Cincinnati, OH City Guides

Select category:



History

It’s hard to believe, but Cincinnati—firmly entrenched in the Midwest—once sat in the heart of the Northwest Territory. In the 1700s this area was the wilds, the untamed and unknown frontier. British policy up through the Revolutionary War, when we were nothing more than “the colonies” to the crown, was to leave the area to the Indians, who were already angry about being pushed from their eastern territories.

Native Americans were prominent here, and their influence is seen in many of the names and historic sites found in the area. Native American artifacts, in fact, are still being discovered during excavations for new buildings. Burial grounds and serpent-shaped mounds are scattered throughout the region. While digging to expand a runway at the Cincinnati/Northern Kentucky International Airport, workers unearthed a 2,700-year-old Indian site and 7,000 artifacts.

Shortly after the Revolutionary War, the newly victorious American government declared the territory available for settlement. Ohio and all points west had nothing more to offer settlers than opportunity, although that was plenty to entice explorers, range rovers, and wide-eyed gamblers looking for a chance to strike it rich in real estate.

The westward movement began, and it didn’t take long for people to find the area that would become Cincinnati. Because of its rich soil and abundance of rivers, which were vital to the transportation and livelihood of the day, settlers started arriving as early as 1788. Most of the city’s early settlers arrived by putting several weeks’ worth of food and their life’s possessions on a flatboat—basically a small log cabin sitting on a modified Huck Finn–style raft—and drifting down the Ohio River. The current was their source of power, and travel was slower than on an L.A. freeway during rush hour.

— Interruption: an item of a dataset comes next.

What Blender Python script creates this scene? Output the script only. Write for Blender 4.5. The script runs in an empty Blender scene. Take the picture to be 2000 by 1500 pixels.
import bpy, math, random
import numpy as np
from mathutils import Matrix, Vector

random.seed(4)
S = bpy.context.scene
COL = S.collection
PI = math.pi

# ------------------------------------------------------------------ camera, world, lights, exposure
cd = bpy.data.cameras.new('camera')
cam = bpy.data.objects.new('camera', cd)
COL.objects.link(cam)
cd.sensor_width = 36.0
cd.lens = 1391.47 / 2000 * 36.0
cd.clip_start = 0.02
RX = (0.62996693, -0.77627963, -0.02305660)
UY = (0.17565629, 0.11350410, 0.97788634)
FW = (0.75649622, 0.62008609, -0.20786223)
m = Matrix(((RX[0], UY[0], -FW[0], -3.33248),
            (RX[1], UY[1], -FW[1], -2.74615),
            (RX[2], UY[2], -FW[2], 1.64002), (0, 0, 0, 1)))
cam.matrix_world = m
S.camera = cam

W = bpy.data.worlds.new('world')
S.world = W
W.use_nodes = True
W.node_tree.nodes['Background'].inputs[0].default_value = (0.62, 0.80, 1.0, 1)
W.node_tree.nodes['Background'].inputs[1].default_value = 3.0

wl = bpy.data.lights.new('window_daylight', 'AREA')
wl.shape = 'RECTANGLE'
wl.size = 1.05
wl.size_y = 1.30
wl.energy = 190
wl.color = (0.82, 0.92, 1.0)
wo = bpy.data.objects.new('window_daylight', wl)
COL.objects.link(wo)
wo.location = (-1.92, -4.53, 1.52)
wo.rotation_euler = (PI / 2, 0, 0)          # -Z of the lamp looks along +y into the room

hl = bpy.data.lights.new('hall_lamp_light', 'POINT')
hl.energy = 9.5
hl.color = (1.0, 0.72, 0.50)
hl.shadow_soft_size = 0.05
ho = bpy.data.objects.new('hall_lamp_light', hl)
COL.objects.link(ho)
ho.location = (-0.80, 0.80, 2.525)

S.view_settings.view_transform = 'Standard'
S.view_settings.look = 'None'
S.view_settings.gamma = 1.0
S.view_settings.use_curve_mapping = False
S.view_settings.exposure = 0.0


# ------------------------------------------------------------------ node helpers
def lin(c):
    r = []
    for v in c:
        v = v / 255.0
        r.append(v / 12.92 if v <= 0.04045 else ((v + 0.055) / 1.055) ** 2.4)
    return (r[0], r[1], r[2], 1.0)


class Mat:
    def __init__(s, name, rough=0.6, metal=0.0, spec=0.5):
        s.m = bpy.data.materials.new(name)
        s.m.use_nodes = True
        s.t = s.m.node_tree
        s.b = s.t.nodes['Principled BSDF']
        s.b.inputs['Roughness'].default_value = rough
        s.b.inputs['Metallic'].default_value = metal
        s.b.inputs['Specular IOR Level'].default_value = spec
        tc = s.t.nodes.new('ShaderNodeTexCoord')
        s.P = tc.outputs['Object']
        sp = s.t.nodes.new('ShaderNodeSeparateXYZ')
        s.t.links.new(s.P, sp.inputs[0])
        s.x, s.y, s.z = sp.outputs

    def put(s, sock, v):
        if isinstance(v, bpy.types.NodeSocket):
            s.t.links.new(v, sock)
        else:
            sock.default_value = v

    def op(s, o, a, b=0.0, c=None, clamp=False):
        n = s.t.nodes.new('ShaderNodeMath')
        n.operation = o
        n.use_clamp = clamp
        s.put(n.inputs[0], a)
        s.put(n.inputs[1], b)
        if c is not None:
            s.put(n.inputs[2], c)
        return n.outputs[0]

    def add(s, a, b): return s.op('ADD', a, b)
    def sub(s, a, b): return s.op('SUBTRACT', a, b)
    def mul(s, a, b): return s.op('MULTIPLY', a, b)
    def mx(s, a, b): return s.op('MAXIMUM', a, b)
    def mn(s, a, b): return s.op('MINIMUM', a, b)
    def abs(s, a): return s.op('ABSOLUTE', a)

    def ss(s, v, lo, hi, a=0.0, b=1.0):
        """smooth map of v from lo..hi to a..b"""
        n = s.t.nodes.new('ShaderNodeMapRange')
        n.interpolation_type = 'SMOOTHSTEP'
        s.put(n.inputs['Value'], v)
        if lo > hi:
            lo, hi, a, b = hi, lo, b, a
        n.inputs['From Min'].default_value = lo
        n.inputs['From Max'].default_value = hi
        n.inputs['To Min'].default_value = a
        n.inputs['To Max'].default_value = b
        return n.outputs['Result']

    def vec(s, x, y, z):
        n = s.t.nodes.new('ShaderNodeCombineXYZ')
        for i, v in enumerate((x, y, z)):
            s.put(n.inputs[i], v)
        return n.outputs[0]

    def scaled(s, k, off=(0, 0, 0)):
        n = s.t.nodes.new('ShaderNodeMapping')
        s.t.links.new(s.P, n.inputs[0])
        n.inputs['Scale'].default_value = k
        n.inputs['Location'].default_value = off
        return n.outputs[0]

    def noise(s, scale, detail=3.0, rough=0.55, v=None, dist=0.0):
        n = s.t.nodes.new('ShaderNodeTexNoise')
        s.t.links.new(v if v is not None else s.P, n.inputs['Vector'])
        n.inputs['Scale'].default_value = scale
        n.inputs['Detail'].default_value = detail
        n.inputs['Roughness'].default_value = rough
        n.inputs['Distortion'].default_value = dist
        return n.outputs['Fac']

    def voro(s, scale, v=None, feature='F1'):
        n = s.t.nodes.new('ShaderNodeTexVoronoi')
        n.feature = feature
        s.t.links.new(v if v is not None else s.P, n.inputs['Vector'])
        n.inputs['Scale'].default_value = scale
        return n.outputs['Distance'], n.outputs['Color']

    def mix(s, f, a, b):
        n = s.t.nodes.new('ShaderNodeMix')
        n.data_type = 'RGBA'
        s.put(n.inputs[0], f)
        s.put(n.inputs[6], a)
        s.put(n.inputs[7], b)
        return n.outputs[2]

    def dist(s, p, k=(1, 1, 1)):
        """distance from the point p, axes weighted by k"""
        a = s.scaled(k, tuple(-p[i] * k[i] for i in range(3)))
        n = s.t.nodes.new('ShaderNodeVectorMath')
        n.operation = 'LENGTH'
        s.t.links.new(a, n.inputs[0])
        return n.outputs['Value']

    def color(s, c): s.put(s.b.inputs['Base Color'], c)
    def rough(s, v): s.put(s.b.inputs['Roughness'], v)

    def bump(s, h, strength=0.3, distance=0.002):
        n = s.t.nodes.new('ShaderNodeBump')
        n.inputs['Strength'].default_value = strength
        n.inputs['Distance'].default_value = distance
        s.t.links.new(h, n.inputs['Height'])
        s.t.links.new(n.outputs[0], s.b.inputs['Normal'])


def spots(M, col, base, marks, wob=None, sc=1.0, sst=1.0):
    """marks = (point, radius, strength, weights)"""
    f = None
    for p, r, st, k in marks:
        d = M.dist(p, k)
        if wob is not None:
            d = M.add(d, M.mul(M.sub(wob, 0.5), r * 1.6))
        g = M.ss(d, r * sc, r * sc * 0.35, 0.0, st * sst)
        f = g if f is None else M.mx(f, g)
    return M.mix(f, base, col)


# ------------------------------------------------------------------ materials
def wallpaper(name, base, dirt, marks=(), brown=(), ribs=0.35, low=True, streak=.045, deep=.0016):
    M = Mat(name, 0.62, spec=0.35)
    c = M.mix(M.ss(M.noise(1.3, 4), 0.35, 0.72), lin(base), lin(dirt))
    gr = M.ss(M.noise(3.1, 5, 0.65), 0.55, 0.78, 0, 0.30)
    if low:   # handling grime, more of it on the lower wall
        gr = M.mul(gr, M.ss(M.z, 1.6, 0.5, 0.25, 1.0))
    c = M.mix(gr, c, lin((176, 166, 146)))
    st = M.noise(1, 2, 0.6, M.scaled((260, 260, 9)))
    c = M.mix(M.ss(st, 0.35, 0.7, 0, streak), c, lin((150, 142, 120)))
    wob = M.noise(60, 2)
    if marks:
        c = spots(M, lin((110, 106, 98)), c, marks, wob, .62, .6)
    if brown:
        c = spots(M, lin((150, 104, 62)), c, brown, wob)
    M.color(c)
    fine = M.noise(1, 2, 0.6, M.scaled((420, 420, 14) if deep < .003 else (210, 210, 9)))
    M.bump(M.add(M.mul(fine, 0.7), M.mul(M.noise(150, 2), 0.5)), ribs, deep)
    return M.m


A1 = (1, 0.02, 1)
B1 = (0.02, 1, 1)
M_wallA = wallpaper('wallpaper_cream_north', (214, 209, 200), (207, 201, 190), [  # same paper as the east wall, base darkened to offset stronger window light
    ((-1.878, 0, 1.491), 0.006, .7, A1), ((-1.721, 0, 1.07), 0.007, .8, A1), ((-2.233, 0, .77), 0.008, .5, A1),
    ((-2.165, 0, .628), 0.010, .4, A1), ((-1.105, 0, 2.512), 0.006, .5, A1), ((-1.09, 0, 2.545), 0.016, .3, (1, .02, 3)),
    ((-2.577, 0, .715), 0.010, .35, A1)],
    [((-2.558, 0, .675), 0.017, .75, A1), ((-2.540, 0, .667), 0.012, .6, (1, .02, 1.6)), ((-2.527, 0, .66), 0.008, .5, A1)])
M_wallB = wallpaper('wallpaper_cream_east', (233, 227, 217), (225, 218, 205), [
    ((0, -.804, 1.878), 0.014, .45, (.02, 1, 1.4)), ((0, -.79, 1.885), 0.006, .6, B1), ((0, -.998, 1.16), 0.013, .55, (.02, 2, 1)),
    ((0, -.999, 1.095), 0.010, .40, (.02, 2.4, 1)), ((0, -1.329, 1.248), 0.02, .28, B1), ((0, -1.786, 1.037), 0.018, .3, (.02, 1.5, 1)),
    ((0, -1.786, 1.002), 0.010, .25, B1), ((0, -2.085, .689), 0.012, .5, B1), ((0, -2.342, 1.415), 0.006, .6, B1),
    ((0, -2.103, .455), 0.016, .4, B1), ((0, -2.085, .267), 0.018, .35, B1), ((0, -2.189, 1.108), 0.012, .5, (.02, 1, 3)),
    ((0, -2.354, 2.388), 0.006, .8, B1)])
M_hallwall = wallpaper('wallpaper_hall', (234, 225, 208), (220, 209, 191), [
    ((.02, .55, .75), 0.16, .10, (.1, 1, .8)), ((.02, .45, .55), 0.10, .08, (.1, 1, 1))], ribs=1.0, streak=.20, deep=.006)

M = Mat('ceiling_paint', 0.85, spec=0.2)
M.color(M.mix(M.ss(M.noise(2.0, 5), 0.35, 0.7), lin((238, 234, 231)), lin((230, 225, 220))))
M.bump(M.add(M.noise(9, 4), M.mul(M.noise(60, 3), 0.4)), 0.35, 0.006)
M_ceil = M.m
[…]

John Filson, one of the area’s first settlers, originally named the area Losantiville, a compilation of Latin, Greek, French, and Delaware Indian meaning “town opposite the mouth of the Licking River.” Shortly after coming up with the name, Filson wandered into the nearby woods and was never heard from again.

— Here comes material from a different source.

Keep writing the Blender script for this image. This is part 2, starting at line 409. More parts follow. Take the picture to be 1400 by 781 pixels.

As a base for Northwest Territory exploration and a defense against Indian attacks, Fort Washington was built in 1789. The fort, demolished in 1808, was located on what is now Third Street, on a hill just above the river basin. A small park near the intersection of Third and Broadway marks the site. A plaque on a nearby parking garage on Broadway notes the site of the fort’s powder magazine. The five-sided, 15-foot-deep magazine was discovered when the garage was being built in 1952.

The name Losantiville lasted about as long as Filson in the woods. In 1790, two days after Gen. Arthur St. Clair arrived to assume command of Fort Washington and the Northwest Territory, he invoked his newly given powers and renamed the area Cincinnati in honor of the Society of Cincinnati, an organization of Revolutionary War officers to which he belonged. The society drew its name from Lucius Quintus Cincinnatus, a farmer who rescued the Roman army after it became trapped by the Aequi during the early period of the Roman Empire. After Cincinnatus saved the army (and possibly the Roman Empire), he decided he didn’t like military life and returned to farming.

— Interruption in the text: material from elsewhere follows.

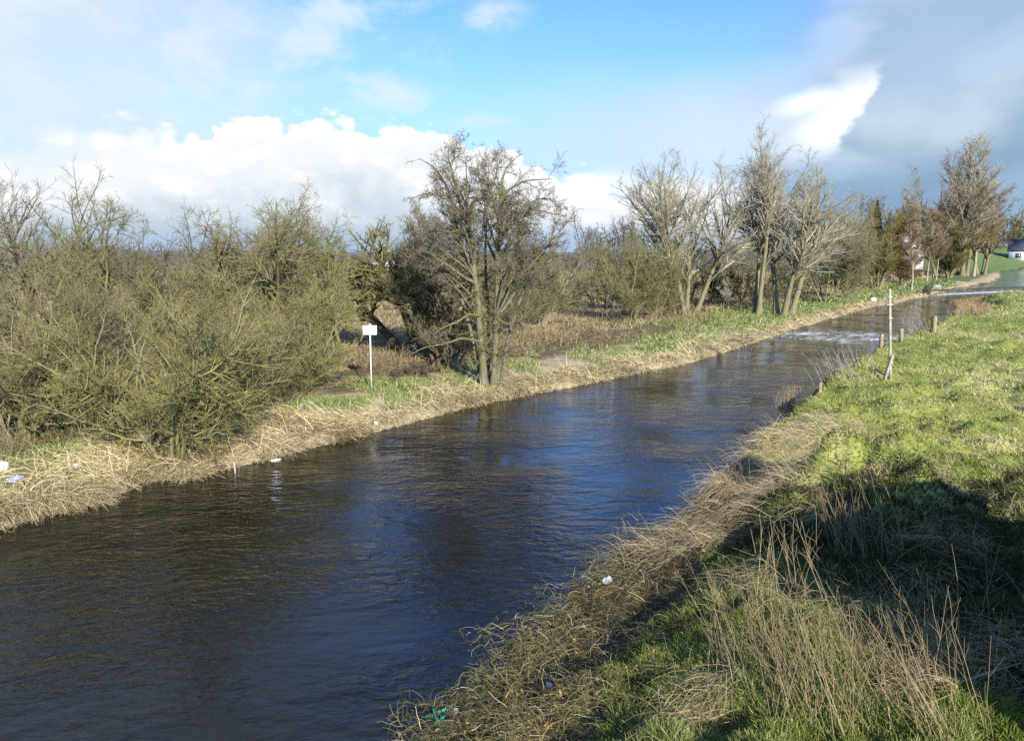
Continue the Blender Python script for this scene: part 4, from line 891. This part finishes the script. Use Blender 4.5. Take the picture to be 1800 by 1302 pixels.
WF = [
 ('dry_weeds', 'grey dry weed stems leaning over the water at the bank edge, nearest the camera', (1478, 668), 26, (.6, 1.3), .25, (-.75, .1, 0), .8, GREYT, .006),
 ('dry_weeds', 'grey dry weed stems at the bank edge below the first stump left of the pole', (1512, 645), 26, (.6, 1.3), .25, (-.6, .1, 0), .8, GREYT, .006),
 ('dry_weeds', 'thin grey dry stems beside the sprouting stump', (1622, 588), 30, (.6, 1.3), .25, (-.4, 0, 0), .9, GREYT, .007),
 ('dry_weeds', 'long line of grey dry stems edging the crest beyond the sprouting stump', (1690, 556), 60, (.5, 1.1), .3, (-.4, 0, 0), 2.2, GREYT, .009),
 ('dry_weeds', 'dark twiggy weed tuft by the tan straw at the near bank edge', (1275, 850), 40, (.3, .8), .4, (-.3, 0, 0), .5, ((.12, .085, .06), (.2, .14, .1)), .004),
]
for i, (nm, lab, pp, n, Lr, sp, ln, rad, cl, w) in enumerate(WF): weed_clump(nm, lab, 230 + i, ground_at(*pp), n, Lr, sp, ln, rad, cl, w)
g = ground_at(1386, 716, .2); weed_clump('reed_clump', 'clump of upright tan reeds standing at the water under the right bank', 240, g, 110, (.4, 1.0), .10, (-.05, 0, 0), .34, ((.30, .22, .12), (.42, .33, .19)), .006, cat='reeds')
def long_branch(px, py, pts, label):
    b = ground_at(px, py); mb = MB(); pp = [np.array(ground_at(*p[:2])) - b + np.array((0, 0, p[2])) for p in pts]; mb.tube(pp, np.linspace(.014, .005, len(pp)), 6)
    o = obj('dead_branch', mb.mesh('dead_branch'), noisy('dry_wood', (.22, .18, .12), (.34, .29, .2), 14)); o.location = b; tag(o, label, 'branch')
long_branch(1640, 1215, [(1640, 1215, .12), (1690, 1222, .14), (1740, 1212, .18), (1790, 1200, .2)], 'bare pale branch lying across the grass at the lower right edge')
long_branch(1165, 940, [(1185, 940, .1), (1150, 938, .16), (1110, 936, .2), (1076, 932, .26)], 'thin pale branch reaching out over the water from the near bank')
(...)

General St. Clair didn’t have as much success militarily as Cincinnatus, however. After recruiting a militia in Pittsburgh, he set out to take on the Indians. Desertion and illness depleted St. Clair’s army, and the Miami Indians, led by Chief Little Turtle, whupped him, inflicting upon the U.S. Army its worst defeat ever. The boys in Washington summoned “Mad” Anthony Wayne in relief, and he eventually defeated the Indians.